A partir de 1846, el nombre de Muñoz estuvo asociado a la mayoría de las grandes empresas de obras públicas españolas, entre otras, la canalización de los ríos Manzanares y Ebro o la infraestructura del puerto de Valencia.
A medida que aumentaba su fortuna personal, crecía el descrédito de la reina gobernadora. No es de extrañar que, cuando en 1854 se generalizó el descontento, una muchedumbre enfervorizada se dirigiera hacia la residencia de la reina madre, quien, lo más sigilosamente que pudo, se refugió con celeridad en el Palacio Real junto con su familia.
Salvar la Corona
La reacción popular no sorprendió a nadie. Las invectivas contra la reina madre y los negocios de Muñoz llevaban meses multiplicándose. Incluso la prensa extranjera, especialmente el diario británico The Times, se sumaba a las críticas de corrupción a la monarquía. La respuesta del gobierno de los moderados fue, dos meses después, prohibir la entrada del rotativo londinense en España. Pero no se pudo silenciar la prensa clandestina, y libelos de toda clase circularon por toda la península.
La situación llegó a ser tan crítica que, un mes después de estallar la Vicalvarada (llamada así porque el levantamiento se inició en Vicálvaro, entonces en las inmediaciones de Madrid), Isabel II se decidió a llamar a Espartero, por entonces retirado, para que formara gobierno.
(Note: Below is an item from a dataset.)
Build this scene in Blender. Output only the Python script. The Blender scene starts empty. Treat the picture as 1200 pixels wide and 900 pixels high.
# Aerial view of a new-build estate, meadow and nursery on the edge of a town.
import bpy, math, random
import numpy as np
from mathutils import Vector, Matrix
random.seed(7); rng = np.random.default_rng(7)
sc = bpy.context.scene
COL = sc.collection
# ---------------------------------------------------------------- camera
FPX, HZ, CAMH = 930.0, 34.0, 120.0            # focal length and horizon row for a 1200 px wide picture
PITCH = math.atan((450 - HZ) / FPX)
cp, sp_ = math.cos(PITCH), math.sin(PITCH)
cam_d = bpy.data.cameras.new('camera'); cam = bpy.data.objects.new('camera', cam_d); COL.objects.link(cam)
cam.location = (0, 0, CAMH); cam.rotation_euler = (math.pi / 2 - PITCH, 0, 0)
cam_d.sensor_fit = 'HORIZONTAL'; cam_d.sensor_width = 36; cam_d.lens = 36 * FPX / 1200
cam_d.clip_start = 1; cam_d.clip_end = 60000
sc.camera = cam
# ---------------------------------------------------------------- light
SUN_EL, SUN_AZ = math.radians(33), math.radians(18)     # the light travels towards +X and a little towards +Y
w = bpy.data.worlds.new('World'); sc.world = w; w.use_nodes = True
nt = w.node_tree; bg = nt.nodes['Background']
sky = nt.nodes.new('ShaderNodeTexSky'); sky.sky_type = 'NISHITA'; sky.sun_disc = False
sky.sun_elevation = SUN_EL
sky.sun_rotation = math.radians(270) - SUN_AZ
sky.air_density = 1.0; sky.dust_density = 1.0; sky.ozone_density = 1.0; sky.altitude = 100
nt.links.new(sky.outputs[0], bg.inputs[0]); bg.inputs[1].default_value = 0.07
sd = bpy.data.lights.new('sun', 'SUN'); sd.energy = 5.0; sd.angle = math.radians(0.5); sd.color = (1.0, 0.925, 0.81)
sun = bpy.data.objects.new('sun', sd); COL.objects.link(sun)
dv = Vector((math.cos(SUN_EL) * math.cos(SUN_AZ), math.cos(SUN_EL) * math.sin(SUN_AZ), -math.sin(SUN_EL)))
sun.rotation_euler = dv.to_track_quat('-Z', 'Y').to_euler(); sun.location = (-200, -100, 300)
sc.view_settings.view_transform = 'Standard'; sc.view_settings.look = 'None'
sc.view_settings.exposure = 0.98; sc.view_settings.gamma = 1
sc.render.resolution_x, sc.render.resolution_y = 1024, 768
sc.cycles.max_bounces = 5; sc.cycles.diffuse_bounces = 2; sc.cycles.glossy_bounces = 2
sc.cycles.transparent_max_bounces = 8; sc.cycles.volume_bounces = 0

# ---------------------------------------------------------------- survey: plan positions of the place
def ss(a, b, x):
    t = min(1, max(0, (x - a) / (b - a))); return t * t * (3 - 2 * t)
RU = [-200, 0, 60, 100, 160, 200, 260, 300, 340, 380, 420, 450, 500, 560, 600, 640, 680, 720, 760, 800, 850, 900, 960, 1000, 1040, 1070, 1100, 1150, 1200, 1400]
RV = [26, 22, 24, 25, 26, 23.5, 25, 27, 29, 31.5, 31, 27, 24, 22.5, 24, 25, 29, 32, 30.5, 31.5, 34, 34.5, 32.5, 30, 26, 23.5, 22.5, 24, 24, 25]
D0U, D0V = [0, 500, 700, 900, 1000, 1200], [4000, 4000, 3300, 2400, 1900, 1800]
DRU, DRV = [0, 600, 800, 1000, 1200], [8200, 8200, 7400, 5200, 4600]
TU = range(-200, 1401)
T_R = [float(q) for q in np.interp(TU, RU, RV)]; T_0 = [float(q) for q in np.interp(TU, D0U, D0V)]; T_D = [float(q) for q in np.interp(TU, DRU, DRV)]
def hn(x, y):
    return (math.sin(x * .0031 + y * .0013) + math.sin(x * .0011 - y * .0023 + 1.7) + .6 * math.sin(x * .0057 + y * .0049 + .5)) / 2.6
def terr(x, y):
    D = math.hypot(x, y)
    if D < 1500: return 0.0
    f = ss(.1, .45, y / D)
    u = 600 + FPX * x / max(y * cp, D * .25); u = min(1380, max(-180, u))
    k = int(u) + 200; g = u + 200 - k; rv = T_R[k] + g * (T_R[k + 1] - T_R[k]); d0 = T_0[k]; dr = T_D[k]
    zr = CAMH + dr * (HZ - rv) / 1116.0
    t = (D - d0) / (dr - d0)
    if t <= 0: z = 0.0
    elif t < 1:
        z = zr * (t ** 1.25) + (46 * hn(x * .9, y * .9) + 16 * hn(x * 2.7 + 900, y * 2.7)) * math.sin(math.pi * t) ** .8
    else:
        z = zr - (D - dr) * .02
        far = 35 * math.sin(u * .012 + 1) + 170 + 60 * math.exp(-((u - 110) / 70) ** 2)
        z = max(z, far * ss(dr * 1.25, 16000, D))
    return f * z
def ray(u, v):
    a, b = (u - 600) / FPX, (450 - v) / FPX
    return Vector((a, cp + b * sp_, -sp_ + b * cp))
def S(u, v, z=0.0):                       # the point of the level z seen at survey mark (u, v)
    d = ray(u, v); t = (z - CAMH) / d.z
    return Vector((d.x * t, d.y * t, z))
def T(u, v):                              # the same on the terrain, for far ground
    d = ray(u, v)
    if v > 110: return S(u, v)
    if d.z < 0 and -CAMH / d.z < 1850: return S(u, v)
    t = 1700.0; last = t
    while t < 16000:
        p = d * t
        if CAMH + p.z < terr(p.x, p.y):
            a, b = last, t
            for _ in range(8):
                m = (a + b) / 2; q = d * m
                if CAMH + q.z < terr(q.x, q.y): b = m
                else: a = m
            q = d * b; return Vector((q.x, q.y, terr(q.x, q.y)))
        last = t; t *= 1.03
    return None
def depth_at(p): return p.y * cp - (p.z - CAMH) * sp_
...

El viejo general no rechazó el cargo, siempre que se aceptaran tres condiciones: convocar Cortes Constituyentes, que la reina se retractase públicamente de los errores cometidos y que María Cristina respondiese ante la justicia de las acusaciones de corrupción. Consciente de que le iba en ello la Corona, Isabel II accedió.
Poco después se encargó a una comisión investigar las implicaciones de María Cristina en la contrata de las obras del puerto de Valencia a través de Nazario Carriquiri, su hombre de confianza, cifradas en 11 millones de reales; en las obras del ferrocarril de Langreo; en la canalización del Ebro, empresa en la que el propio Fernando Muñoz era titular de 2.248 acciones; y en otros asuntos, como el abastecimiento de carbón para Filipinas.
Vista la gravedad de las acusaciones, María Cristina, de nuevo exiliada en Francia, intentó ser eximida de cualquier delito y recurrió a tres abogados de prestigio, entre ellos, Manuel Cortina, presidente de la Real Academia de Jurisprudencia.
El juicio de los eminentes letrados, emitido tres años después tras largas deliberaciones, fue unánime. Exoneraba a la reina madre de cualquier responsabilidad en las operaciones, que, en todo caso, eran atribuibles a su esposo y a las sociedades en las que él participaba.